Former NLA Director Benjamin O’Connor introduces Shape, a new venture helping places cut through strategy overload by bringing people, priorities and plans together to create clear, coordinated action for the way urban life is changing.After a decade at NLA, much of it spent talking about the future of cities, it feels both familiar and slightly surreal to return with a new hat on. This time I am here to share something new that I am building which feels like the logical start to the next chapter.
The starting point for
Shape is simple. Too often, places are rich in strategies but struggle with alignment. Shape exists to bridge that gap. We help cities, institutions and partners make sense of what they already have, bring people and priorities together, and turn fragmented plans into clear pathways for action. This feels particularly important at a moment when the rhythm of city life is shifting.
Hybrid working has quietly rewritten the daily choreography of our urban centres. The commute has not disappeared, but it has become more intentional. People travel in less often, and when they do, they expect much more. At the same time, leisure trips, culture and social life increasingly draw people into cities, while also keeping them rooted in local high streets closer to home.
On top of this sits the pressure to decarbonise, retrofit instead of demolish, grow regional productivity, strengthen night-time economies, support local culture and still balance the books.

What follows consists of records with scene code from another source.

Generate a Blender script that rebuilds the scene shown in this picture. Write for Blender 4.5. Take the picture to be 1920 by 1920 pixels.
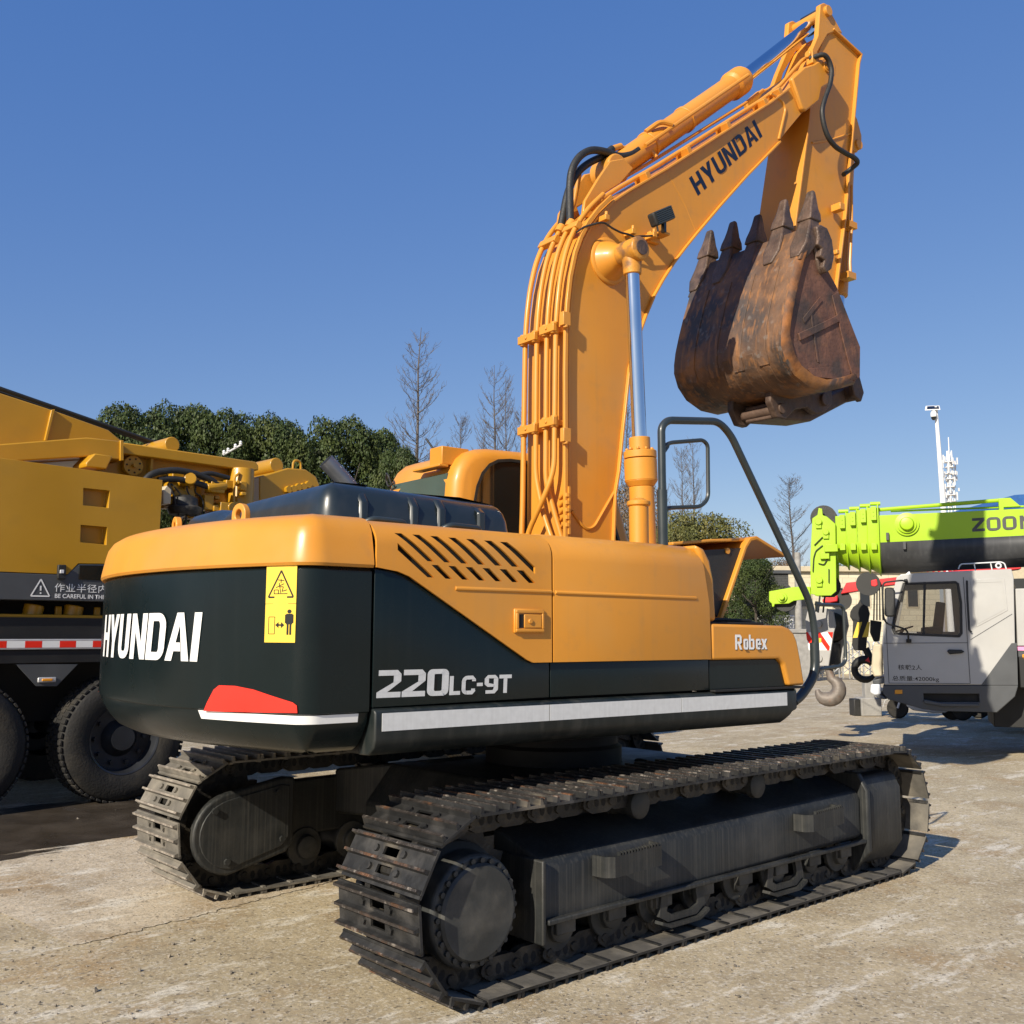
import bpy, bmesh, math, random
from mathutils import Vector, Matrix
R_ = math.radians
scene = bpy.context.scene
C = scene.collection
for o in list(bpy.data.objects): bpy.data.objects.remove(o, do_unlink=True)

# ---------------------------------------------------------------- camera
CAM = Vector((-4.849, -5.022, 1.629)); YAW, PIT, ROLL, FPX = 0.8443, 0.11932, 0.00418, 1889.85
cy_, sy_, cp_, sp_ = math.cos(YAW), math.sin(YAW), math.cos(PIT), math.sin(PIT)
FW = Vector((cy_*cp_, sy_*cp_, sp_)); RT0 = Vector((sy_, -cy_, 0)); UP0 = RT0.cross(FW)
RT = math.cos(ROLL)*RT0 + math.sin(ROLL)*UP0; UPV = -math.sin(ROLL)*RT0 + math.cos(ROLL)*UP0
cd = bpy.data.cameras.new('camera'); cam = bpy.data.objects.new('camera', cd); C.objects.link(cam)
cam.matrix_world = Matrix((( RT.x, UPV.x, -FW.x, CAM.x), (RT.y, UPV.y, -FW.y, CAM.y), (RT.z, UPV.z, -FW.z, CAM.z), (0, 0, 0, 1)))
cd.sensor_fit = 'HORIZONTAL'; cd.sensor_width = 36; cd.lens = FPX/1920*36; cd.clip_start = .1; cd.clip_end = 3000
scene.camera = cam

# ---------------------------------------------------------------- light
SUN_HEAD, SUN_EL = 14.5, 30.0                      # where the light travels to, and its height
w = bpy.data.worlds.new('World'); scene.world = w; w.use_nodes = True
nt = w.node_tree; bg = nt.nodes['Background']
sky = nt.nodes.new('ShaderNodeTexSky'); sky.sky_type = 'NISHITA'; sky.sun_disc = False
sky.sun_elevation = R_(SUN_EL); sky.sun_rotation = R_(90-(SUN_HEAD+180)); sky.air_density = 1.0; sky.dust_density = .3; sky.ozone_density = 4.5
bg.inputs[1].default_value = .085
tint = nt.nodes.new('ShaderNodeMix'); tint.data_type = 'RGBA'; tint.blend_type = 'MULTIPLY'; tint.inputs[0].default_value = 1; tint.inputs[7].default_value = (.853, .65, .42, 1)
lift = nt.nodes.new('ShaderNodeMix'); lift.data_type = 'RGBA'; lift.blend_type = 'ADD'; lift.inputs[0].default_value = 1; lift.inputs[7].default_value = (0, .60, 2.75, 1)   # clear winter air: bluer, flatter gradient
nt.links.new(sky.outputs[0], tint.inputs[6]); nt.links.new(tint.outputs[2], lift.inputs[6]); nt.links.new(lift.outputs[2], bg.inputs[0])
sd = bpy.data.lights.new('sun', 'SUN'); sd.energy = 4.6; sd.angle = R_(.5); sd.color = (1, .91, .76)
so = bpy.data.objects.new('sun', sd); C.objects.link(so)
ld = Vector((math.cos(R_(SUN_HEAD))*math.cos(R_(SUN_EL)), math.sin(R_(SUN_HEAD))*math.cos(R_(SUN_EL)), -math.sin(R_(SUN_EL))))
so.rotation_euler = ld.to_track_quat('-Z', 'Y').to_euler(); so.location = (-20, -10, 20)
scene.view_settings.view_transform = 'Standard'; scene.view_settings.look = 'None'
scene.view_settings.exposure = .55; scene.view_settings.gamma = 1

# ---------------------------------------------------------------- frames: turn a sight line into a point on a real plane
class Frame:
    def __init__(s, deg): s.t = R_(deg); s.X = Vector((math.cos(s.t), math.sin(s.t), 0)); s.Y = Vector((-math.sin(s.t), math.cos(s.t), 0))
    def y(s, px, py, y):
        d = (px-960)/FPX*RT-(py-960)/FPX*UPV+FW; t = (y-s.Y.dot(CAM))/s.Y.dot(d); q = CAM+d*t
        return (q.dot(s.X), q.z)
    def ys(s, pts, y, cr=None): return [s.y(*(cr(*p) if cr else p), y) for p in pts]
UF = Frame(-4); TF = Frame(0); LF = Frame(3); KF = Frame(-63)
def at(px, py, depth):
    return CAM+((px-960)/FPX*RT-(py-960)/FPX*UPV+FW)*depth
def gnd(px, py, z=0):
    d = (px-960)/FPX*RT-(py-960)/FPX*UPV+FW; return CAM+d*((z-CAM.z)/d.z)

# ---------------------------------------------------------------- materials
def lin(c): return tuple(v for v in c)+(1,) if len(c) == 3 else c
def mat(name, col, rough=.5, metal=0., var=.1, scale=5, bump=0., bscale=60, coat=0., dirt=None, streak=None, spec=.5, rvar=.1, vary=False):
    m = bpy.data.materials.new(name); m.use_nodes = True; N = m.node_tree.nodes; L = m.node_tree.links
    b = N['Principled BSDF']; b.inputs['Metallic'].default_value = metal; b.inputs['Coat Weight'].default_value = coat
    b.inputs['Coat Roughness'].default_value = .16; b.inputs['Specular IOR Level'].default_value = spec
    tc = N.new('ShaderNodeTexCoord')
    def noise(sc, det=4, mapping=None):
        n = N.new('ShaderNodeTexNoise'); n.inputs['Scale'].default_value = sc; n.inputs['Detail'].default_value = det
        if mapping:
            mp = N.new('ShaderNodeMapping'); mp.inputs['Scale'].default_value = mapping; L.new(tc.outputs['Object'], mp.inputs[0]); L.new(mp.outputs[0], n.inputs[0])
        else: L.new(tc.outputs['Object'], n.inputs[0])
        if vary:
            n.noise_dimensions = '4D'; oi = N.new('ShaderNodeObjectInfo'); mw = N.new('ShaderNodeMath'); mw.operation = 'MULTIPLY'; mw.inputs[1].default_value = 60; L.new(oi.outputs['Random'], mw.inputs[0]); L.new(mw.outputs[0], n.inputs['W'])
        return n
    def ramp(src, a, b_):
        r = N.new('ShaderNodeMapRange'); r.inputs[1].default_value = a; r.inputs[2].default_value = b_; L.new(src, r.inputs[0]); return r.outputs[0]
    def mix(f, a, b_):
        x = N.new('ShaderNodeMix'); x.data_type = 'RGBA'
        if hasattr(f, 'links'): L.new(f, x.inputs[0])
        else: x.inputs[0].default_value = f
        for s, i in ((a, 6), (b_, 7)):
            if hasattr(s, 'links'): L.new(s, x.inputs[i])
            else: x.inputs[i].default_value = lin(s)
        return x.outputs[2]
    n1 = noise(scale, 6)
    c = mix(ramp(n1.outputs[0], .3, .7), [v*(1-var) for v in col], [min(1, v*(1+var)) for v in col])
    rsock = ramp(n1.outputs[0], .3, .7)
    rr = N.new('ShaderNodeMapRange'); L.new(n1.outputs[0], rr.inputs[0]); rr.inputs[1].default_value = .3; rr.inputs[2].default_value = .7
    rr.inputs[3].default_value = max(.02, rough-rvar*.5); rr.inputs[4].default_value = min(1, rough+rvar); L.new(rr.outputs[0], b.inputs['Roughness'])
    if dirt:
        for (dc, am, dsc, lo, hi) in dirt:
            n2 = noise(dsc, 8); f = ramp(n2.outputs[0], lo, hi)
            mu = N.new('ShaderNodeMath'); mu.operation = 'MULTIPLY'; mu.inputs[1].default_value = am; L.new(f, mu.inputs[0]); c = mix(mu.outputs[0], c, dc)
    if streak:
        dc, am, sx, lo, hi = streak
        n3 = noise(1, 6, (sx, sx, .7)); f = ramp(n3.outputs[0], lo, hi)
        mu = N.new('ShaderNodeMath'); mu.operation = 'MULTIPLY'; mu.inputs[1].default_value = am; L.new(f, mu.inputs[0]); c = mix(mu.outputs[0], c, dc)
    L.new(c, b.inputs['Base Color'])
    if bump:
        n4 = noise(bscale, 6); bp = N.new('ShaderNodeBump'); bp.inputs['Strength'].default_value = bump; bp.inputs['Distance'].default_value = .02
        L.new(n4.outputs[0], bp.inputs['Height']); L.new(bp.outputs[0], b.inputs['Normal'])
    return m
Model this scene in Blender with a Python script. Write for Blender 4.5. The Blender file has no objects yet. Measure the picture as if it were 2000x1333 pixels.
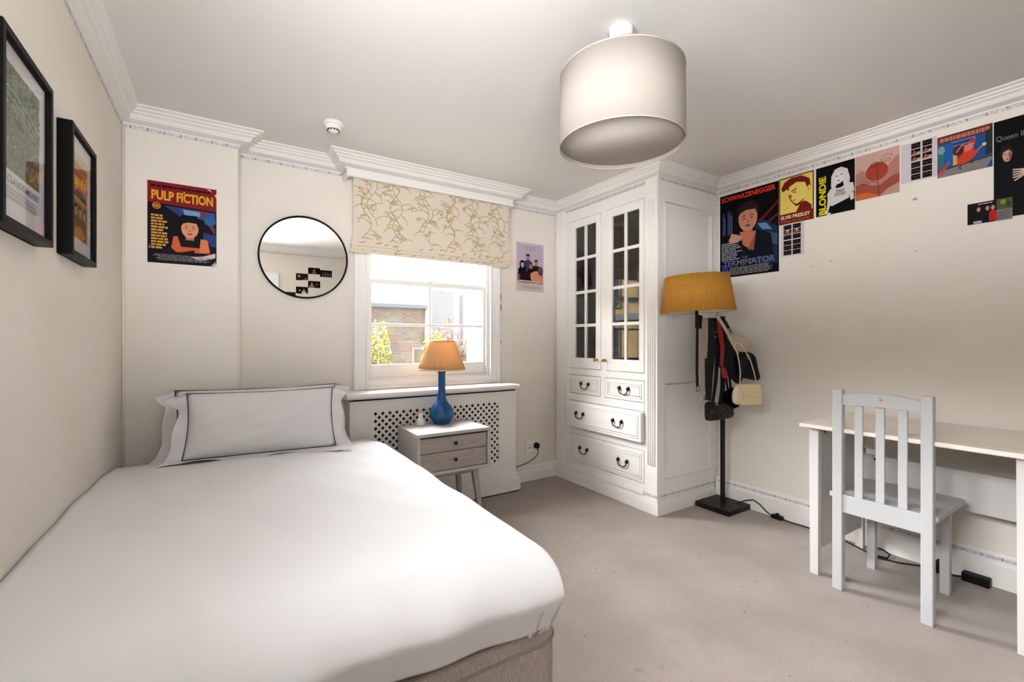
import bpy, bmesh, math, random
from mathutils import Vector, Matrix, Euler
random.seed(7)
PI = math.pi
S = bpy.context.scene
COL = S.collection

# ------------------------------------------------------------------ camera, world, light
F_PX, CAM_H, YAW = 885.67, 1.2, 0.56972
cam = bpy.data.cameras.new('camera'); cam_o = bpy.data.objects.new('camera', cam); COL.objects.link(cam_o)
cam.sensor_fit = 'HORIZONTAL'; cam.sensor_width = 36.0; cam.lens = F_PX / 2000 * 36.0
cam_o.location = (0, 0, CAM_H); cam_o.rotation_euler = (PI / 2, 0, -YAW); cam.clip_start = 0.02
S.camera = cam_o
S.view_settings.view_transform = 'Standard'; S.view_settings.look = 'None'
S.view_settings.gamma = 1.0; S.view_settings.use_curve_mapping = False
S.view_settings.exposure = -0.15
W = bpy.data.worlds.new('sky'); S.world = W; W.use_nodes = True
wn = W.node_tree; wbg = wn.nodes['Background']
SKY = 1.9          # pale hazy sky near the horizon
SKY_LOBE_BACK = 100.0   # bright sky lobe added high over the houses opposite to light the room
FILL_GLOW = 46.0       # fill glow added at and below the horizon, shining through the added windows
def wnode(t, **k):
    n = wn.nodes.new(t)
    for q, v in k.items(): setattr(n, q, v)
    return n
wl = wn.links.new
wtc = wnode('ShaderNodeTexCoord'); wnm = wnode('ShaderNodeVectorMath', operation='NORMALIZE'); wsep = wnode('ShaderNodeSeparateXYZ'); wl(wtc.outputs['Generated'], wnm.inputs[0]); wl(wnm.outputs[0], wsep.inputs[0])
wlast = None
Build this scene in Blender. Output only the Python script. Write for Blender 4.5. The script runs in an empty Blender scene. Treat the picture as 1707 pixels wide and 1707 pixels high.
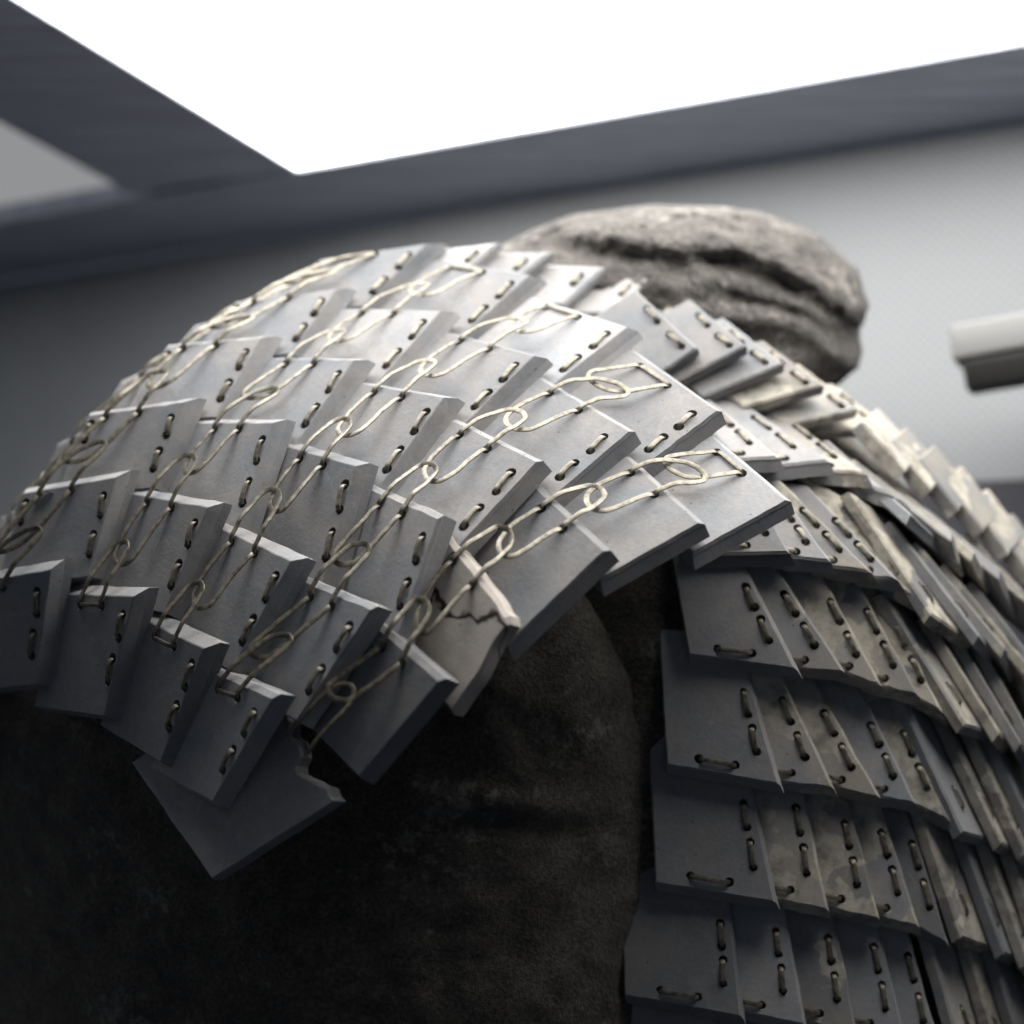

It is no surprise that places now have an overabundance of strategies. Many point in the right direction, but few truly pull together.
What I hear again and again from local authorities, developers, business improvement districts and cultural organisations is not “we need a new strategy”. It is “we need what we already have to add up.”
This is the gap Shape aims to fill. Instead of arriving with a shiny new document, we begin with what already exists. We help teams make sense of overlapping plans, surface shared intent and turn that into a clear story about people and place with a practical route to delivery.
Sometimes this means bringing economic development, culture, regeneration, housing and transport colleagues into the same room and mapping how their priorities intersect on an actual street corner. Sometimes it means helping a private sector partner understand how they can support an emerging knowledge hub or leisure cluster. Often it is about making choices: what we will not do, as much as what we will.
The prize for getting this right is bigger than any single project. Cities that join up their strategies will attract talent, investment and visitors, and spread those benefits more fairly across their neighbourhoods and communities.
NLA has always been at its best when it convenes people who do not normally talk to each other and gives them a shared language for the city. Shape grows directly out of that spirit. We want to help places move from beautifully written plans to confident, coordinated action, turning complexity into clarity and strategies into somewhere you can stand on a Thursday afternoon and feel the difference.
I am excited to be doing this alongside the NLA community and to see what we can shape together next.